(Stored items)
* * *

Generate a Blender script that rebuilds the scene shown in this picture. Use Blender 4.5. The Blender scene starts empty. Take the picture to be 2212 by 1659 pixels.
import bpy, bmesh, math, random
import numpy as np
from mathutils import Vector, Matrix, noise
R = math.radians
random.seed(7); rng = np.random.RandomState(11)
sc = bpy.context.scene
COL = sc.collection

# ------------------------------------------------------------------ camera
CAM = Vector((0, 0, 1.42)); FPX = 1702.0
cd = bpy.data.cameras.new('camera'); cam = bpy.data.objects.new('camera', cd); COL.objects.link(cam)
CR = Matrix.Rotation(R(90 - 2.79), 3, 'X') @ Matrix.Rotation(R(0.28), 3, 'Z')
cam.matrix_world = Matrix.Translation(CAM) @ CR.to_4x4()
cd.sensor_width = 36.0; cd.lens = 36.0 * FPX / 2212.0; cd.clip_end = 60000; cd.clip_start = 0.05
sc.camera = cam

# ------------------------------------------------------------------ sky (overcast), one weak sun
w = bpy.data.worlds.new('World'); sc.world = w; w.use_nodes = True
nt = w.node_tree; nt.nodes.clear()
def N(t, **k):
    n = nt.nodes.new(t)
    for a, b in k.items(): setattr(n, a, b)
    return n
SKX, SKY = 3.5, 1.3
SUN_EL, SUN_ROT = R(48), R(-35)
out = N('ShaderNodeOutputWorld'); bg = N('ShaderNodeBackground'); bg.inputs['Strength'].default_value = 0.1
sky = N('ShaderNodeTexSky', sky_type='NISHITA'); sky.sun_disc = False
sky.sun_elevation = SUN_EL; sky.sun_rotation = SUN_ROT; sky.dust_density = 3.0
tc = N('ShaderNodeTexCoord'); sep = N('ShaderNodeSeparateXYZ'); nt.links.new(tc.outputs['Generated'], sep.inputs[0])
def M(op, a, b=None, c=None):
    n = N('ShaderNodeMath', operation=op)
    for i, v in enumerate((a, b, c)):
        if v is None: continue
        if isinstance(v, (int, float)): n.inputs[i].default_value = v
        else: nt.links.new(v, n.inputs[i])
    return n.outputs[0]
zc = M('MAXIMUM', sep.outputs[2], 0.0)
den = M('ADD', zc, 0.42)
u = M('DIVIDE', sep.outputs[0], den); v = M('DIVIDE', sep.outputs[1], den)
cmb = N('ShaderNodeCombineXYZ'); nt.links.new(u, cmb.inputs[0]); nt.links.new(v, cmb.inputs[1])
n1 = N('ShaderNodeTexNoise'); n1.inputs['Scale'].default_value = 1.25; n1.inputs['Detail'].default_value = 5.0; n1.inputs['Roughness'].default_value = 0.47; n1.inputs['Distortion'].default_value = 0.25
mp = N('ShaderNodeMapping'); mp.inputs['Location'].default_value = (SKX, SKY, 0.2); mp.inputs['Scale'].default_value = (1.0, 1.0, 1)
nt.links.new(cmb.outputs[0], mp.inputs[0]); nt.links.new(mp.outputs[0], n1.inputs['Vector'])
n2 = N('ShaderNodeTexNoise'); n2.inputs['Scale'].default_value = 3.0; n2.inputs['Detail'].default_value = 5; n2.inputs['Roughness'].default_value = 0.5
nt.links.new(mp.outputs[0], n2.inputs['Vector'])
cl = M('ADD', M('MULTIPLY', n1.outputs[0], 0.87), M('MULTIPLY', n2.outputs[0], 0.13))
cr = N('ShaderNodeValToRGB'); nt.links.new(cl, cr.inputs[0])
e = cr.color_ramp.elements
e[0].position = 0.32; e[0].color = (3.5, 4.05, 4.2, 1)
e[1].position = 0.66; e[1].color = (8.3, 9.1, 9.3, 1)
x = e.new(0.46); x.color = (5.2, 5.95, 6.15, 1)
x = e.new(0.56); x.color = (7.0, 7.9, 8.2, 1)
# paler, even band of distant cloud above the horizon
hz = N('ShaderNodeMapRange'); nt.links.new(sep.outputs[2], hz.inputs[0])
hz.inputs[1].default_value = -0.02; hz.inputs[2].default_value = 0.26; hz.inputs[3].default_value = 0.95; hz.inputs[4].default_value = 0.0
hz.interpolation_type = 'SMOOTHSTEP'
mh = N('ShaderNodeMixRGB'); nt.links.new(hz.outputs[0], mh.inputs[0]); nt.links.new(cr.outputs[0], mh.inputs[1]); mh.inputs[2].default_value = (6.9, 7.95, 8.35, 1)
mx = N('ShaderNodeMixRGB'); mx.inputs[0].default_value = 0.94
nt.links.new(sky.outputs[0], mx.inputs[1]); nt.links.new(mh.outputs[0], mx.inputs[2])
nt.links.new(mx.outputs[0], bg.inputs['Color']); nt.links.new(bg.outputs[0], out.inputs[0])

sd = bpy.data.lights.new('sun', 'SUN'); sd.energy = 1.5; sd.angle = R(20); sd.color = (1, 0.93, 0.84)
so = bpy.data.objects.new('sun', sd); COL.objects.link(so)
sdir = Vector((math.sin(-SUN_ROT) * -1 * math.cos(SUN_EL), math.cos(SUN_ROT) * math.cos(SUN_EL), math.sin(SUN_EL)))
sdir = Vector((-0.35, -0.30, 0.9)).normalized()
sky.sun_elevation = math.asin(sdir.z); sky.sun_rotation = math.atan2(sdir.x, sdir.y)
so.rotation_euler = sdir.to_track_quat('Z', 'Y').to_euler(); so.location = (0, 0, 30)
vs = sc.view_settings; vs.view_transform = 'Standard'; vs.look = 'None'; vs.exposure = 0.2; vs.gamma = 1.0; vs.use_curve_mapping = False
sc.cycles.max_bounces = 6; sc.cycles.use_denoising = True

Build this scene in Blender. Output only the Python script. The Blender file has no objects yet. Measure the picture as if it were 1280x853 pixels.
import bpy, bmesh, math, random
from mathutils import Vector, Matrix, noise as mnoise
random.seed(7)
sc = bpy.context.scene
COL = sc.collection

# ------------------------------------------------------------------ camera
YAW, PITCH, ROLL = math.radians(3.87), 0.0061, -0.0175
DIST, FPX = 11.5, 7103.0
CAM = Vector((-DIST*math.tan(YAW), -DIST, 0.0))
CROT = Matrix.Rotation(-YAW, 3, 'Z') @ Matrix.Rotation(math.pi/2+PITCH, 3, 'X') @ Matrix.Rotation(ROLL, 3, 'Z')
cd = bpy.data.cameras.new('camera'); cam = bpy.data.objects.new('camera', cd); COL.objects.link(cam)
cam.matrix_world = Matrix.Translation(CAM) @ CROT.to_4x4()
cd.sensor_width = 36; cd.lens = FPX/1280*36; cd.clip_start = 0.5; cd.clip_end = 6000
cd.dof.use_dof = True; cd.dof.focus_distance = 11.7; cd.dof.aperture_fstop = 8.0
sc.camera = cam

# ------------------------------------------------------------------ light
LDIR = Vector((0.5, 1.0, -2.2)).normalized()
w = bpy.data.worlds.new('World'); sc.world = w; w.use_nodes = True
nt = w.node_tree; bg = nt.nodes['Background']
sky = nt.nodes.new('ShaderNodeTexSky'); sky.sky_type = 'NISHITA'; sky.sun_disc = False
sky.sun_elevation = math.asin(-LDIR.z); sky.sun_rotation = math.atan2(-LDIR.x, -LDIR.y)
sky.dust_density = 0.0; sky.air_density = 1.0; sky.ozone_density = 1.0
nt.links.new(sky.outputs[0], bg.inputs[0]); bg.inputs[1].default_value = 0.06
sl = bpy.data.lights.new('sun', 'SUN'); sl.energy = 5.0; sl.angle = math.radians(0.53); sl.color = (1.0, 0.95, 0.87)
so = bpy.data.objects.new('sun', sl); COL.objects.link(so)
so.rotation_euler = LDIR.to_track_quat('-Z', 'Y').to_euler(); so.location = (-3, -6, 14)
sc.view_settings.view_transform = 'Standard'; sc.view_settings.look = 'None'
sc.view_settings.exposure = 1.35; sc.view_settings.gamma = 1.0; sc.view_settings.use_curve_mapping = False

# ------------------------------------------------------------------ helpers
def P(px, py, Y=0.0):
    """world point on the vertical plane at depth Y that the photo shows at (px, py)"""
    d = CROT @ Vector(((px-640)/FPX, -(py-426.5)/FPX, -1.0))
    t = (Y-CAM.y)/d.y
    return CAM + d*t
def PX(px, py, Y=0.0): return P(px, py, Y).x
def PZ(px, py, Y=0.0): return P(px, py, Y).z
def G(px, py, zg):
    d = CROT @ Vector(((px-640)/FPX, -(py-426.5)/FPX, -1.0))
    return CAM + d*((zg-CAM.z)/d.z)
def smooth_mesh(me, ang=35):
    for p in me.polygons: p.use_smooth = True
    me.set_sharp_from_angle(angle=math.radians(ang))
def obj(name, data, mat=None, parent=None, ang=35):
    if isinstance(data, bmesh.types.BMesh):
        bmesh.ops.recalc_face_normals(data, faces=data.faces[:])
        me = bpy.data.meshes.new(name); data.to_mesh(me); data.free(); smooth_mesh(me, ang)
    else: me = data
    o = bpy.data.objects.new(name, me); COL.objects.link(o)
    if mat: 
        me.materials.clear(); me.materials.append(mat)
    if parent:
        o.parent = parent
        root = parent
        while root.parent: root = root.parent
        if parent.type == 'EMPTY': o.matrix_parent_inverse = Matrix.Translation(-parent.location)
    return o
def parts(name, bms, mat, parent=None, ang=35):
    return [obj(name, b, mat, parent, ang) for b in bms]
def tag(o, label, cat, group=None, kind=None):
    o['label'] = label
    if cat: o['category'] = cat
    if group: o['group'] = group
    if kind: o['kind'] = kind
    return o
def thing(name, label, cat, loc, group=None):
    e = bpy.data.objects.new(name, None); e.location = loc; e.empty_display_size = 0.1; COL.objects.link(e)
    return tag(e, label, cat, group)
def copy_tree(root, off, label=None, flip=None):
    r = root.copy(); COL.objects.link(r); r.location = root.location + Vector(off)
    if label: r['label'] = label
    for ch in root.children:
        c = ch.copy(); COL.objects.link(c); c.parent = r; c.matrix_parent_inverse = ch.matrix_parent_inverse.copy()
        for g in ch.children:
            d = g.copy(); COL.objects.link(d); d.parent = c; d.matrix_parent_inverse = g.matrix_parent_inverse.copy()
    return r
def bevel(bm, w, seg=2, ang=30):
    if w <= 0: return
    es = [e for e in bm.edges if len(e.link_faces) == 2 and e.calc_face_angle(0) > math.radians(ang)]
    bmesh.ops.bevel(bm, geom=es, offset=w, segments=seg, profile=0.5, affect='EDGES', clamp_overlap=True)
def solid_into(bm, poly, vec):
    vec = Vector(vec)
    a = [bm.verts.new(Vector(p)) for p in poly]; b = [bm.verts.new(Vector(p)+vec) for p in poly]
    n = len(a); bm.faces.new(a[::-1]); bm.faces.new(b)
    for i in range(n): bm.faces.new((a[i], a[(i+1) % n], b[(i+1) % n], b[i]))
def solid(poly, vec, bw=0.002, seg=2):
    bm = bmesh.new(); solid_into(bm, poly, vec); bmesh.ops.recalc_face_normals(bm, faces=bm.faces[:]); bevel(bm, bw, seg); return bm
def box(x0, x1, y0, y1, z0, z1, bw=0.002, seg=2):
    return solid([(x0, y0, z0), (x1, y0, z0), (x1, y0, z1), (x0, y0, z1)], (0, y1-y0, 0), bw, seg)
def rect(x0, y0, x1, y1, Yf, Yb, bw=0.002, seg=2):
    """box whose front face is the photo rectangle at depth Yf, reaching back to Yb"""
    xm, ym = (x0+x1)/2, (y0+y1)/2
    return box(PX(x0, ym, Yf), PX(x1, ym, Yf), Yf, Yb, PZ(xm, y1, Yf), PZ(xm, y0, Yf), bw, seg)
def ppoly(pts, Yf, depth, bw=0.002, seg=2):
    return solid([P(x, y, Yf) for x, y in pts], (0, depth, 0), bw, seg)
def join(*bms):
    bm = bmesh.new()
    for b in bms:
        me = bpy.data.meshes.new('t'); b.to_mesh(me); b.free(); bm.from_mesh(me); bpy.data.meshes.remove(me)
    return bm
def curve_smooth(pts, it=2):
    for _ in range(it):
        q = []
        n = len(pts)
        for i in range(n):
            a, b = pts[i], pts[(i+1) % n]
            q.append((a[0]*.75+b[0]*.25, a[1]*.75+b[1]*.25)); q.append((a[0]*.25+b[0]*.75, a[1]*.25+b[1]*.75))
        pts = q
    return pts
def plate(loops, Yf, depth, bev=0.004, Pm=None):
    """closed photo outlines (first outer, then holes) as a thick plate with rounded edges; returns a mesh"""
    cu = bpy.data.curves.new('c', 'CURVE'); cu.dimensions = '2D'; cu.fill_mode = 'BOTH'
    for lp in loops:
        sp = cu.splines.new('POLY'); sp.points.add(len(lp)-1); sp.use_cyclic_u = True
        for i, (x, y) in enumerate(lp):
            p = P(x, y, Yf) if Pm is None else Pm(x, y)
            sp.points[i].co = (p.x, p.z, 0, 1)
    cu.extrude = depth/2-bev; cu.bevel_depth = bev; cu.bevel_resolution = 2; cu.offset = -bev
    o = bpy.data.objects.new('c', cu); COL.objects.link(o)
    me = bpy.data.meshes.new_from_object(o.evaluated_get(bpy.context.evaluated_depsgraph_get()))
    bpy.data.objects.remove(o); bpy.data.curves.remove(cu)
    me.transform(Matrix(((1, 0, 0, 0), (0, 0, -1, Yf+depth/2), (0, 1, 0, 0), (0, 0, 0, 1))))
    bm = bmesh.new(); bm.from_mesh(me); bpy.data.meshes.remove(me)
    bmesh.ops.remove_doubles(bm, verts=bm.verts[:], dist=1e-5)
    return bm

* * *

Directive: Scan the listing above. Gather each line that contains the word "script".

Problem solution:
Generate a Blender script that rebuilds the scene shown in this picture. Use Blender 4.5. The Blender scene starts empty. Take the picture to be 2212 by 1659 pixels.
Build this scene in Blender. Output only the Python script. The Blender file has no objects yet. Measure the picture as if it were 1280x853 pixels.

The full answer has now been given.